Conventional queueing network modeling relies on manually specified arrival, service, and routing mechanisms, limiting scalability and accessibility. Method: We propose a data-driven autoregressive sequence modeling framework that reformulates queueing system modeling as joint learning of event-type and inter-event time distributions. Leveraging the Transformer architecture in an end-to-end manner, our approach requires no prior assumptions or explicit process design, while enabling uncertainty quantification and counterfactual intervention analysis. Contribution/Results: Evaluated on diverse synthetic queueing network event logs, our method faithfully reproduces dynamic system behavior, accurately characterizes predictive uncertainty, and effectively assesses policy intervention impacts. It significantly advances automated queueing model construction and enhances applicability across real-world service scenarios.
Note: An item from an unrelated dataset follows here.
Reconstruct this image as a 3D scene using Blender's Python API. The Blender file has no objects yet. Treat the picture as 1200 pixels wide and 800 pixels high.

While queueing network models are powerful tools for analyzing service systems, they traditionally require substantial human effort and domain expertise to construct. To make this modeling approach more scalable and accessible, we propose a data-driven framework for queueing network modeling and simulation based on autoregressive sequence models trained on event-stream data. Instead of explicitly specifying arrival processes, service mechanisms, or routing logic, our approach learns the conditional distributions of event types and event times, recasting the modeling task as a problem of sequence distribution learning. We show that Transformer-style architectures can effectively parameterize these distributions, enabling automated construction of high-fidelity simulators. As a proof of concept, we validate our framework on event tables generated from diverse queueing networks, showcasing its utility in simulation, uncertainty quantification, and counterfactual evaluation. Leveraging advances in artificial intelligence and the growing availability of data, our framework takes a step toward more automated, data-driven modeling pipelines to support broader adoption of queueing network models across service domains.